I've been following, from a distance, Raph Levien's diary entries on theorem provers and mathematical logic in general. This would be greatly facilitated by Advogato's generating RSS feeds. Perhaps it's time to knuckle down and learn Stapler well enough to create my own feed.

In any event, I wonder whether Raph has looked at OBJ3 in the course of his investigations. The relevant paragraph from the description would seem to be this:

OBJ3 is based on order sorted equational logic, and has been successfully used for research and teaching in software design and specification, rapid prototyping, theorem proving, user interface design, and hardware verification, among other things. It was the first language to implement parameterized programming and its module system influenced the designs of the Ada, C++ and ML module systems.

I hasten to point out that I have not used OBJ3 myself—although it's motivating me to install OpenMCL and see if OBJ3 will port easily. Joe Kiniry is an acquaintance, however, and I respect his work tremendously. Since Joe felt OBJ3 was important enough to maintain, I feel it's worth investigating further.

I'd also like to refer interested parties to OSCAR, but be warned: OSCAR's algorithms are patent-entangled. The foundational material for OSCAR can be found in Pollock's Cognitive Carpentry: A Blueprint for How to Build a Person, which I highly recommend. Given OSCAR's focus on being an architecture for a comprehensive theory of rationality, its applicability to theorem proving might not be obvious. However, OSCAR does subsume a complete deductive reasoner, and in competition based on the Thousands of Problems for Theorem Provers, OSCAR outperformed the highly-regarded Otter system both in number of problems successfully solved and by an astonishing performance measure with an average of 40 to 1, despite OSCAR's being written in fairly naïve Common Lisp vs. Otter's being written in C. I have to wonder if it wouldn't be possible to reimplement the theory of rationality expounded by Pollock's book without running afoul of the patent on specific algorithms. Of course, it may be cheaper and easier to just get a license from Dr. Pollock. Once again, I have done none of the above: I haven't even downloaded the OSCAR code due to a desire not to conflate anything I might choose to do with the OSCAR theory with use of the OSCAR algorithms or code.

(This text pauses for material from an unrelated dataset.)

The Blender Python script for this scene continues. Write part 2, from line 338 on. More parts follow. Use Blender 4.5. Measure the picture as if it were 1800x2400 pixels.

I'm also at the very beginnings of some interesting investigations into trust metrics, in which I expect to leverage Raph's kind contributions to the public domain. No doubt I'll have questions later. Right now I'm too ignorant to have any questions—I'm too busy brushing up on my math. Here's what I'm going through, roughly in chronological order:

  1. Calculus Made Easy
  2. Concrete Mathematics: A Foundation for Computer Science (2nd Edition)
  3. Randomized Algorithms

Hopefully next on my reading list is Linear Algebra: A Modern Introduction. Any reviews before I purchase the text would be greatly appreciated.